- The Rewriting—I may well be an extraordinary case with my constant rewrites, but I don't think so. When I start a new draft, I don't know how the story will end. I don't know which characters will be the most important, which settings will require further description, or what I'll have to research as I go. That means that the first draft needs a lot of work after it's done. I can't deliberately foreshadow an ending I don't know (though often the ending will come from foreshadowing I've already slipped in). I can't write to a theme I don't yet recognize. My writing could very well be the best it's ever been, but the draft will be a useless mess before I've done some heavy rewriting.
- The Waste of Time—I have typed out huge swaths of dialogue that have gone nowhere. Entire scenes served no narrative purpose, and had to be scrapped. I imagine this happens to all writers, pantster or outliner, but I bet it happens with far more regularity if you don't know, as you're writing, whether something will be important or not. I can't consult my outline as I'm going along to make sure I'm on track. And, if I realize halfway through that the story isn't what I thought it was, all I can do is swear and write to what the story is really about, then fix the first half later.
- The Difficulty of Planning—I can't set aside a longer period of time to write a difficult scene, because they sneak up on me. One minute my characters are having a grand old time, then I realize this is the perfect moment for my baddie to catch my protagonist unawares. Next thing I know, it's 3 AM, and the cat's given up on miaowing at me and fallen asleep. (Yes, my cat nags me to go to bed. No, it's no more effective than you'd imagine.)
- The Forgetting—Just because I write by the seat of my pants doesn't mean there's no planning that goes into what I write. Often, I'll get a flash of inspiration for a scene I have to write, and then I write the characters toward that scene. But sometimes, I forget that awesome line I wanted to put into my character's mouth. Or, I forget the great scene I mentally plotted for a side character that makes it worth his inclusion in the story. I don't have this stuff written down, unless I've happened to jot it down in a note that I haven't subsequently lost. (Pantsters, disorganized? Gasp.) I have no idea how many good ideas I've lost to the black hole of my memory, or whether they were any good, but it's more than one or two. The good part about this is, it motivates me to keep writing, at least to "the good part," so I don't forget.
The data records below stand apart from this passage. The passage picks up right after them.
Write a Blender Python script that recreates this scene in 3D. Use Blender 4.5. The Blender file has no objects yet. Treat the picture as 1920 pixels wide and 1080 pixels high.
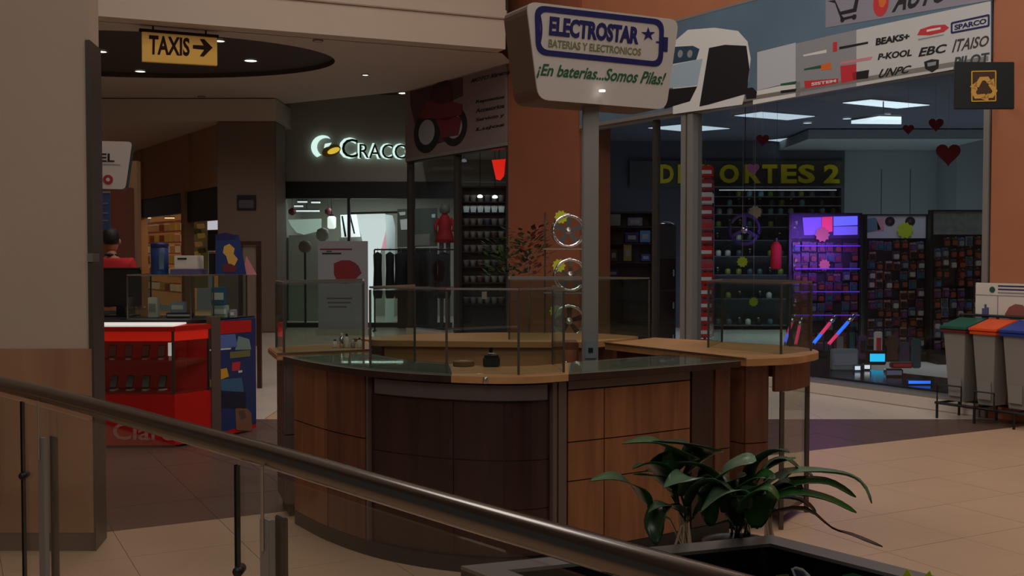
import bpy, bmesh, math, random
from mathutils import Vector, Matrix
R = random.Random(7)
sc = bpy.context.scene
C = sc.collection
V = Vector

# ---------------------------------------------------------------- camera, world, lights, exposure
PITCH = math.radians(1.86)
EYE = V((0, 0, 1.6))
cam_d = bpy.data.cameras.new('camera')
cam = bpy.data.objects.new('camera', cam_d)
C.objects.link(cam)
cam.location = EYE
cam.rotation_euler = (math.pi / 2 - PITCH, 0, 0)
cam_d.sensor_width = 36
cam_d.lens = 37.5
cam_d.clip_end = 200
sc.camera = cam

w = bpy.data.worlds.new('world')
sc.world = w
w.use_nodes = True
w.node_tree.nodes['Background'].inputs[0].default_value = (1.0, 0.94, 0.88, 1)
w.node_tree.nodes['Background'].inputs[1].default_value = 0.05
sc.view_settings.view_transform = 'Standard'
sc.view_settings.look = 'None'
sc.view_settings.gamma = 1
sc.view_settings.use_curve_mapping = False
sc.view_settings.exposure = 0.0
sc.cycles.transparent_max_bounces = 40


def area(name, loc, size, power, col, rot=(0, 0, 0), sy=None, spread=None):
    d = bpy.data.lights.new(name, 'AREA')
    d.shape = 'RECTANGLE'
    d.size = size
    d.size_y = sy or size
    d.energy = power
    d.color = col
    if spread:
        d.spread = spread
    o = bpy.data.objects.new(name, d)
    o.location = loc
    o.rotation_euler = rot
    C.objects.link(o)
    return o


WARM = (1.0, 0.955, 0.90)
COOL = (0.74, 0.9, 1.0)
# atrium lamps high above the frame, with unseen fill lights added among them
area('unseen_atrium_light', (1.5, 2.5, 7.6), 3.0, 90, WARM)
area('unseen_atrium_light', (-1.5, -3.0, 6.6), 3.5, 110, WARM, (math.radians(60), 0, 0))  # unseen fill added behind the camera to brighten upright faces
area('unseen_atrium_light', (-1.0, 8.5, 7.3), 2.5, 105, WARM, V((.35, .9, -.32)).to_track_quat('-Z', 'Y').to_euler())  # added fill aimed forward to lift the bulkhead and high walls
area('unseen_atrium_light', (4.2, 7.2, 7.6), 2.5, 125, WARM)
area('unseen_atrium_light', (-3.0, 9.5, 7.6), 2.5, 70, WARM)
area('unseen_atrium_light', (-1.5, 11.8, 7.7), 9.0, 44, WARM, (0, 0, math.radians(25)), .30)  # long strip light added to put a highlight on the handrail
# ceiling light inside the accessory shop (for its light panels, plus an added fill)
area('shop_light', (6.0, 15.8, 3.9), 1.6, 18, COOL, spread=math.radians(105))
area('shop_light', (4.4, 20.2, 3.9), 1.4, 26, COOL, spread=math.radians(105))
area('shop_light', (9.6, 20.0, 3.6), 1.2, 20, COOL, spread=math.radians(105))  # added to brighten the wall return, no panel hangs here
area('shop_light', (7.6, 20.0, 3.75), 1.2, 50, COOL, spread=math.radians(105))
area('shop_light', (8.2, 15.4, 3.9), 1.6, 16, COOL, spread=math.radians(105))
# lamps inside the far shops
area('far_shop_lamp', (-3.4, 25.2, 3.05), 1.5, 40, (0.88, 1.0, 0.96))
area('far_shop_lamp', (-7.9, 27.2, 2.9), 0.8, 26, (1.0, 0.68, 0.36))
area('far_shop_lamp', (-1.2, 21.4, 3.3), 0.8, 6, COOL)


# ---------------------------------------------------------------- pixel rays on real planes
def ray(px, py):
    x = (px - 960) / 2000.0
    y = (540 - py) / 2000.0
    cp, sp = math.cos(PITCH), math.sin(PITCH)
    return V((x, cp + y * sp, -sp + y * cp))


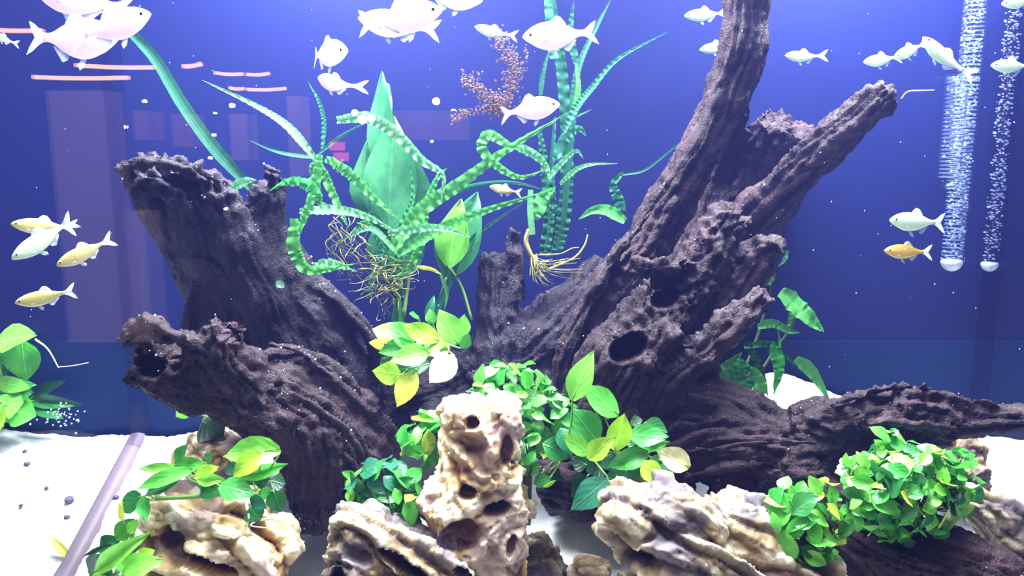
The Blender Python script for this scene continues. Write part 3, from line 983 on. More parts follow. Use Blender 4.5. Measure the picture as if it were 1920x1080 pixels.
def bush(name, label, clumps, seed, lens, kind=SMALL, wr=(0.5, 0.7), tones=('mid', 'green', 'green', 'light', 'dark'), bright=('lime', 'yellow'), pb=0.07, stem=M_STEMD):
    """clumps: (cx, cy, rx, ry, depth, rz, n) domes of small leaves"""
    rng = random.Random(seed)
    c0 = clumps[0]
    root = plant_root(name, label, 'plant', P(c0[0], c0[1] + c0[3], c0[4]))
    lines = []
    for cx, cy, rx, ry, d, rz, n in clumps:
        for i in range(n):
            h = 1 - (i + 0.5) / n * 1.45
            a = i * 2.39996 + rng.uniform(-0.4, 0.4)
            s = math.sqrt(max(0, 1 - h * h))
            e = (s * math.cos(a), s * math.sin(a), h)             # h: towards the viewer
            q = rng.uniform(0.78, 1.04) if rng.random() > 0.25 else rng.uniform(0.5, 0.8)
            pos = P(cx + e[0] * rx * q, cy - e[1] * ry * q, d - e[2] * rz * q)
            out = RIGHT * e[0] + UP * e[1] - FWD * e[2]
            tang = np.array([rng.gauss(0, 1) for _ in range(3)])
            tang -= out * np.dot(tang, out); tang /= np.linalg.norm(tang)
            dirn = out * rng.uniform(0.1, 0.7) + tang + UP * rng.uniform(-0.3, 0.45)
            dirn /= np.linalg.norm(dirn)
            L = rng.uniform(*lens) * d / F
            col = TONE[rng.choice(bright)] if rng.random() < pb else TONE[rng.choice(tones)]
            nrm = out * 0.9 + UP * 0.7 + np.array([rng.gauss(0, 0.35) for _ in range(3)])
            put_leaf(root, kind[rng.randrange(len(kind))], pos - dirn * L * 0.3, pos + dirn * L * 0.7, L * rng.uniform(*wr), nrm, jit(col, rng, 0.12))
            if i % 2 == 0:
                bp = (cx + e[0] * rx * q, cy - e[1] * ry * q, d - e[2] * rz * q)
                lines.append((((cx + rng.uniform(-.2, .2) * rx, cy + 0.5 * ry, d), ((cx + bp[0]) / 2, (cy + 0.3 * ry + bp[1]) / 2, (d + bp[2]) / 2), bp), 2.2, 1.1))
    tag(wires('stems', stem, root, lines, 4), kind='stuff')
    return root


bush('dwarf_anubias', 'dense round bush of tiny bright green leaves under the long wooden arm', [
    (1700, 925, 118, 92, 1.16, 0.075, 270), (1640, 880, 52, 44, 1.15, .04, 26), (1780, 900, 58, 62, 1.17, .04, 34), (1668, 832, 30, 24, 1.16, .02, 9)], 5, (24, 48))
bush('dwarf_anubias', 'smaller clump of rounded green leaves on the lower root, left of the round bush', [
    (1515, 990, 68, 78, 1.12, 0.05, 56), (1480, 940, 34, 36, 1.12, .025, 12), (1548, 925, 26, 26, 1.12, .02, 7)], 6, (32, 58), pb=0.12)
bush('dwarf_anubias', 'clump of little mint green leaves behind and right of the upright rock', [
    (955, 730, 76, 44, 1.27, 0.05, 80), (1025, 790, 58, 62, 1.24, 0.05, 76), (990, 850, 30, 34, 1.20, .03, 12)], 7, (24, 44), tones=('green', 'light', 'pale', 'mid', 'green'), pb=0.02)
bush('dwarf_anubias', 'low tuft of small leaves between the leaning log and the upright rock', [
    (715, 915, 66, 52, 1.21, 0.05, 56), (755, 950, 36, 30, 1.18, .03, 12)], 8, (30, 54), tones=('mid', 'green', 'dark', 'teal', 'light'), pb=0.05)
bush('dwarf_anubias', 'small sprig of upright leaves tucked against the left edge of the upright rock', [
    (795, 820, 42, 46, 1.24, 0.035, 24)], 9, (34, 58), tones=('green', 'light', 'mid'), pb=0.06)


# ------------------------------------------------------------------ strap leaves
def strap(parent, pts, w, tone, rng, ruffle=0.35, taper=(0.55, 0.0), freq=None, name='leaf', face=None):
    n = 22 * (len(pts) - 1) + 3
    q = spline(np.array([list(P(*p)) for p in pts]), n)
    d = np.mean([p[2] for p in pts])
    W = w * d / F
    t, N, B = frames(q)
    L = np.sum(np.linalg.norm(np.diff(q, axis=0), axis=1))
    fr = freq or max(4, int(L / (W * 0.7)))
    v, f, uv = [], [], []
    ph = rng.uniform(0, 6)
    tw = rng.uniform(-0.5, 0.5)
    for k in range(n):
        s = k / (n - 1)
        prof = min(1.0, taper[0] + 2.2 * s) * (1 - (1 - taper[1]) * s ** 2.2)
        side = np.cross(t[k], -FWD)
        nl = np.linalg.norm(side)
        side = side / nl if nl > 0.2 else N[k]
        nrm = np.cross(side, t[k])
        a = tw * math.sin(3 * s + ph)
        sd = side * math.cos(a) + nrm * math.sin(a)
        nr = -side * math.sin(a) + nrm * math.cos(a)
        for i in range(5):
            u = (i - 2) / 2
            z = 0.42 * ruffle * W * abs(u) ** 1.5 * math.sin(2 * math.pi * fr * s + ph + (1.7 if u > 0 else 0) + 1.6 * math.sin(11.3 * s + ph * 2 + u) + 1.1 * math.sin(29 * s + 3 * ph)) * min(1, 3 * (1 - s) + 0.2)
            wob = 1 + 0.10 * ruffle * math.sin(2 * math.pi * fr * s * 1.0 + ph + u)
            v.append(q[k] + sd * (0.5 * u * W * prof * wob) + nr * (z + 0.10 * W * abs(u)))
            uv.append((i / 4, s))
    for j in range(n - 1):
        for i in range(4):
            a = j * 5 + i
            f.append((a, a + 1, a + 6, a + 5))
    me = mesh_from(name, v, f)
    l = me.uv_layers.new(name='UVMap')
    for p_ in me.polygons:
        for li in p_.loop_indices:
            l.data[li].uv = uv[me.loops[li].vertex_index]
    o = obj(name, me, M_STRAP)
    mint = {'light': srgb(92, 182, 88), 'green': srgb(66, 160, 84), 'pale': srgb(112, 186, 126), 'teal': srgb(38, 104, 80)}
    o.color = jit(mint.get(tone, TONE[tone]), rng, 0.08)
    return keep(o, parent)


def strap_plant(name, label, base, leaves, seed):
    rng = random.Random(seed)
    root = plant_root(name, label, 'plant', P(*base))
    for lf in leaves:
        pts, w, tone = lf[:3]
        kw = lf[3] if len(lf) > 3 else {}
        strap(root, pts, w, tone, rng, **kw)
    return root


def Z(d, *pts):
    return [(x, y, d + (q[0] if (q := r) else 0)) for x, y, *r in pts]


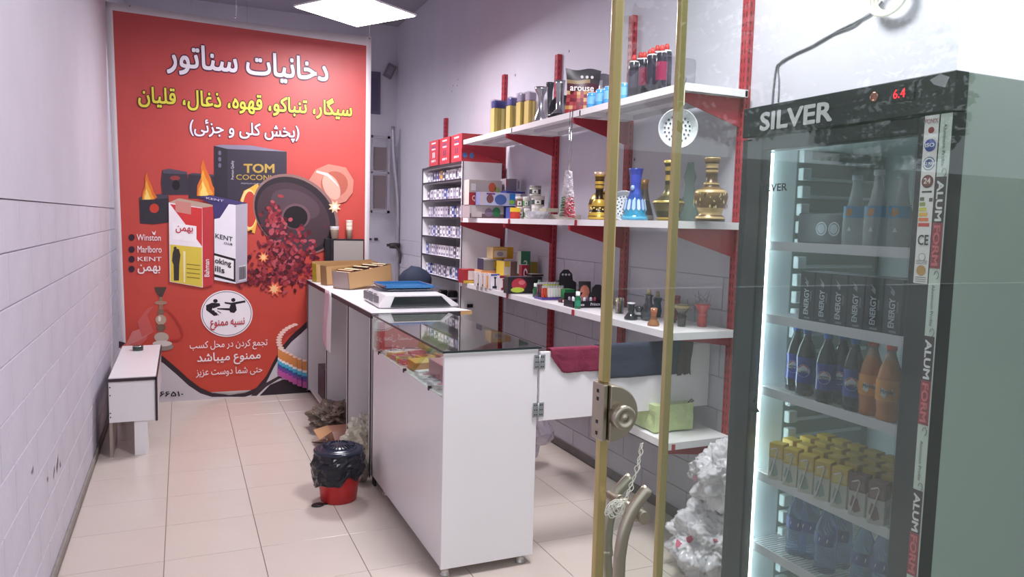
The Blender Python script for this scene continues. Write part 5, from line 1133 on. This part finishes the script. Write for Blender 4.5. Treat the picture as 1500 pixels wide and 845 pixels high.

- The Finishing—As I mentioned yesterday, if you're a pantster, you're at your happiest when you're following your characters to find out what happens next. When you do figure out the ending, though, things can get dangerous. You're no longer wondering what happens next, because now you know, and the fun part is over. Now you have to knuckle down and write it. So there's all that work ahead of you, and none of the reward of getting to find something new. It can be difficult to feel like writing then, and the lure of new projects will be strong, because the fun part still remains in those stories. It can be overcome with some willpower and finding things to discover about the ending, and looking forward to tightening up the story, but it is a hurdle.
I'm sure I've forgotten something, and it is possible outliners share some of the same issues. Every person's method is going to have its drawbacks; there's no One True Way to Write. I just know pantsters, and how my chosen method has gotten in my way. Overall, though, it works for me, and I can usually find a way to work around things, or turn them to my advantage. The trick is to find the method you'll enjoy enough that it'll be worth the pitfalls.